▶ _Exercise task_
Please retype the data in full and exactly; the pictures are not part of the copy.

▶ _Dataset excerpt_
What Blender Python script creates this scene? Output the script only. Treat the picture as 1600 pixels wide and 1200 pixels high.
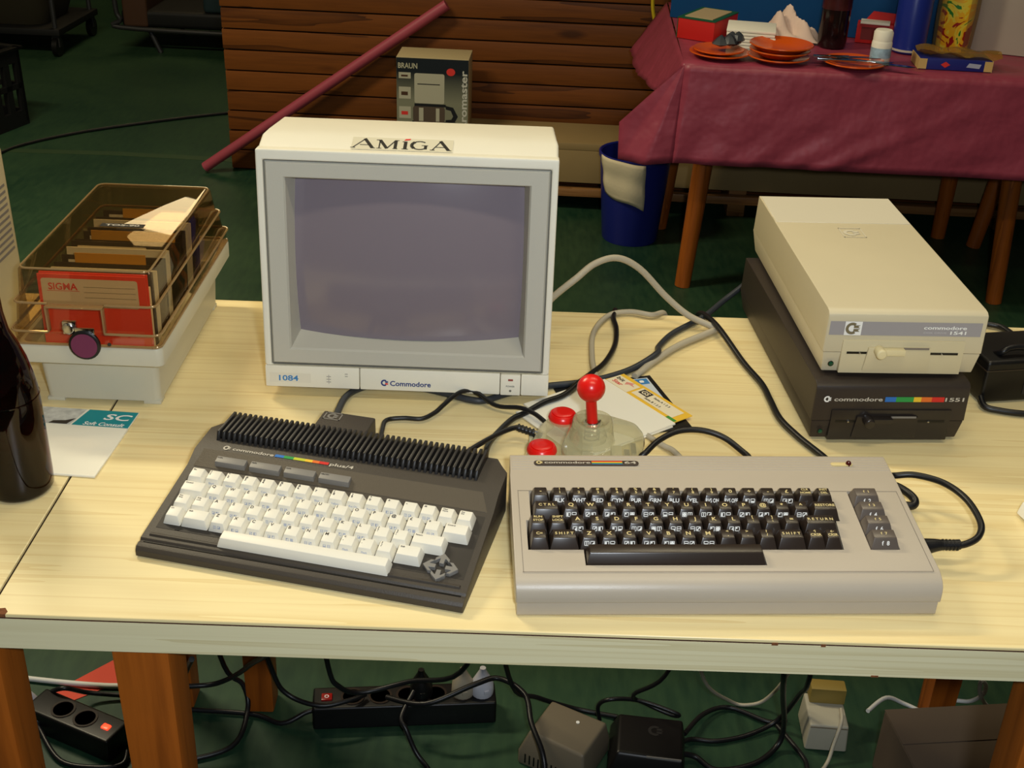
import bpy, bmesh, math, random
from mathutils import Matrix, Vector
random.seed(7)
for o in list(bpy.data.objects): bpy.data.objects.remove(o, do_unlink=True)
SC = bpy.context.scene
COL = SC.collection
R = math.radians
PI = math.pi
T = 0.72                                   # height of the work table

# ------------------------------------------------------------------ camera
cd = bpy.data.cameras.new('camera'); cam = bpy.data.objects.new('camera', cd); COL.objects.link(cam)
F_PX = 1900.16
cd.sensor_fit = 'HORIZONTAL'; cd.sensor_width = 36.0; cd.lens = F_PX / 1600 * 36.0
cd.clip_start = 0.02; cd.clip_end = 60
p, r = R(28.4664), R(2.1603)
fw = Vector((0, math.cos(p), -math.sin(p))); rt = Vector((1, 0, 0)); up = rt.cross(fw)
rt2 = rt * math.cos(r) + up * math.sin(r); up2 = up * math.cos(r) - rt * math.sin(r)
M = Matrix((rt2, up2, -fw)).transposed().to_4x4(); M.translation = Vector((0, 0, T + 0.73473))
cam.matrix_world = M
SC.camera = cam

# ------------------------------------------------------------------ world, lights, exposure
w = bpy.data.worlds.new('world'); SC.world = w; w.use_nodes = True
w.node_tree.nodes['Background'].inputs[0].default_value = (1.0, 0.9, 0.72, 1)
w.node_tree.nodes['Background'].inputs[1].default_value = 0.035
def area(name, loc, size, sy, power, col, rot=(0, 0, 0)):
    l = bpy.data.lights.new(name, 'AREA'); l.shape = 'RECTANGLE'; l.size = size; l.size_y = sy
    l.energy = power; l.color = col
    o = bpy.data.objects.new(name, l); COL.objects.link(o); o.location = loc; o.rotation_euler = rot
    return o
LAMPS = [((0.75, 2.15, 2.74), 0.0, 11.5), ((-0.25, 1.75, 2.74), 0.0, 3.5), ((-1.75, 2.55, 2.74), 0.0, 66), ((0.35, 0.65, 2.74), 0.0, 12)]  # last entry is an added lamp, a warm fill for the fronts
for k, (lc, rz, pw) in enumerate(LAMPS):
    area('tube_light', lc, 1.2, 0.16, pw, (1.0, 0.87, 0.60), (0, 0, rz))
fl = bpy.data.lights.new('camera_flash', 'POINT'); fl.energy = 46; fl.color = (0.86, 0.93, 1.0); fl.shadow_soft_size = 0.03
fo = bpy.data.objects.new('camera_flash', fl); COL.objects.link(fo); fo.location = (0.085, -0.03, T + 0.79)
vs = SC.view_settings
vs.view_transform = 'Standard'; vs.look = 'None'; vs.gamma = 1.0; vs.use_curve_mapping = False
vs.exposure = 0.0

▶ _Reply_
What Blender Python script creates this scene? Output the script only. Treat the picture as 1600 pixels wide and 1200 pixels high.
import bpy, bmesh, math, random
from mathutils import Matrix, Vector
random.seed(7)
for o in list(bpy.data.objects): bpy.data.objects.remove(o, do_unlink=True)
SC = bpy.context.scene
COL = SC.collection
R = math.radians
PI = math.pi
T = 0.72                                   # height of the work table

# ------------------------------------------------------------------ camera
cd = bpy.data.cameras.new('camera'); cam = bpy.data.objects.new('camera', cd); COL.objects.link(cam)
F_PX = 1900.16
cd.sensor_fit = 'HORIZONTAL'; cd.sensor_width = 36.0; cd.lens = F_PX / 1600 * 36.0
cd.clip_start = 0.02; cd.clip_end = 60
p, r = R(28.4664), R(2.1603)
fw = Vector((0, math.cos(p), -math.sin(p))); rt = Vector((1, 0, 0)); up = rt.cross(fw)
rt2 = rt * math.cos(r) + up * math.sin(r); up2 = up * math.cos(r) - rt * math.sin(r)
M = Matrix((rt2, up2, -fw)).transposed().to_4x4(); M.translation = Vector((0, 0, T + 0.73473))
cam.matrix_world = M
SC.camera = cam

# ------------------------------------------------------------------ world, lights, exposure
w = bpy.data.worlds.new('world'); SC.world = w; w.use_nodes = True
w.node_tree.nodes['Background'].inputs[0].default_value = (1.0, 0.9, 0.72, 1)
w.node_tree.nodes['Background'].inputs[1].default_value = 0.035
def area(name, loc, size, sy, power, col, rot=(0, 0, 0)):
    l = bpy.data.lights.new(name, 'AREA'); l.shape = 'RECTANGLE'; l.size = size; l.size_y = sy
    l.energy = power; l.color = col
    o = bpy.data.objects.new(name, l); COL.objects.link(o); o.location = loc; o.rotation_euler = rot
    return o
LAMPS = [((0.75, 2.15, 2.74), 0.0, 11.5), ((-0.25, 1.75, 2.74), 0.0, 3.5), ((-1.75, 2.55, 2.74), 0.0, 66), ((0.35, 0.65, 2.74), 0.0, 12)]  # last entry is an added lamp, a warm fill for the fronts
for k, (lc, rz, pw) in enumerate(LAMPS):
    area('tube_light', lc, 1.2, 0.16, pw, (1.0, 0.87, 0.60), (0, 0, rz))
fl = bpy.data.lights.new('camera_flash', 'POINT'); fl.energy = 46; fl.color = (0.86, 0.93, 1.0); fl.shadow_soft_size = 0.03
fo = bpy.data.objects.new('camera_flash', fl); COL.objects.link(fo); fo.location = (0.085, -0.03, T + 0.79)
vs = SC.view_settings
vs.view_transform = 'Standard'; vs.look = 'None'; vs.gamma = 1.0; vs.use_curve_mapping = False
vs.exposure = 0.0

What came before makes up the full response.